Diye duâ edin diyerek nasihatte bulundu. Onlarda bunu yapınca azâb kendiliğinden açıldı ve (ecelleri gelip ölecekleri) bir zamâna kadar yaşatıldılar.” Ş.g.

(İbn-ü Cerîr et-Taberî. Câmi’u’l-Beyân, 12/296, Ahmed İbn-ü Hanbel ez-Zühd, sh:34, İbn-ü Ebî Hâtim, 6/1989, es-Sa’lebî, el-Keşf-ü ve’l-Beyân, 14/294-295, İbn-ü Kesîr et-Tefsîr, 7/404, es-Süyûtî, ed-Dürrü’l-Mensûr, 7/710.)



Fudayl b. ‘Iyâz (rh.’a.)’dan nakledildiğine göre, Yûnüs (‘aleyhi’s-selâm)'ın kavmi:
"اَللّٰهُمَّ  إِنَّ ذُنُوبَنَا قَدْ عَظُمَتْ وَجَلَّتْ، وَ أَنْتَ أَعْظَمُ مِنْهَا وَ أَجَلُّ، إِفْعَلْ بِنَا مَا أَنْتَ، أَهْلُهُ وَ لَا تَفْعَلْ بِنَا مَا نَحْنُ أَهْلُهُ..."
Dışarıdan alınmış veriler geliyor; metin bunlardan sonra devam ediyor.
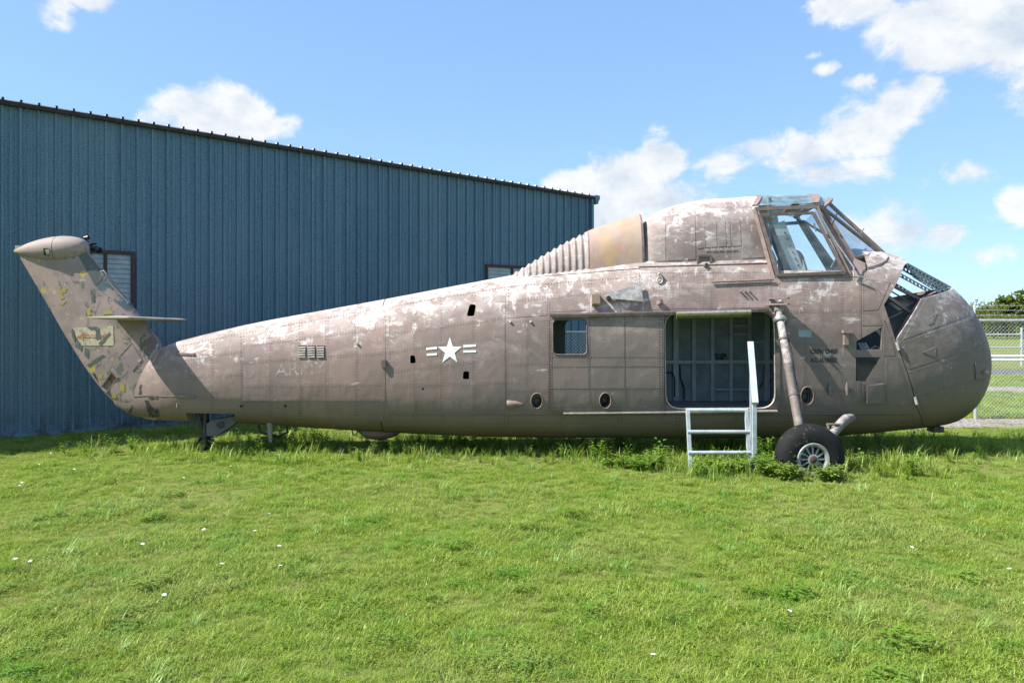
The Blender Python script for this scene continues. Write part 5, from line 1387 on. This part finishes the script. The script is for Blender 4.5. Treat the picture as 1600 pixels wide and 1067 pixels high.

"Ey Allâh’ım! Bizim günahlarımız gerçekten çok büyük ve ulu oldu. (Haddi sınırı aştı da aştı.) Fakat Sen ve affın onlardan daha büyük daha ulu ve daha yûcedir! Ey Allâh’ım! Artık Sen bize, Sana yakışanı yap, bizim hak ettiğimizi bize revâ görme! - Bize yakışanı yapma bize yâ Rabbe’l-‘Âlemîn!-Ş.g.
Diye ağlayarak sesli sesli duâ edince, Allâh-ü Te’âlâ unlardan azâbı kaldırdı. Buradan da anlaşılacağı üzere; Duâ Belâları kaldırır. Ş.g.
(Fahruddîn er-Râzî, et-Tefsîru’l-Kebîr, 17/172, İsmâ’îl Hakkı, Rûhu’l-Beyân, 4/82, el-Âlûsî, Rûhu’l-Me’ânî, 11/300.) Ş.g.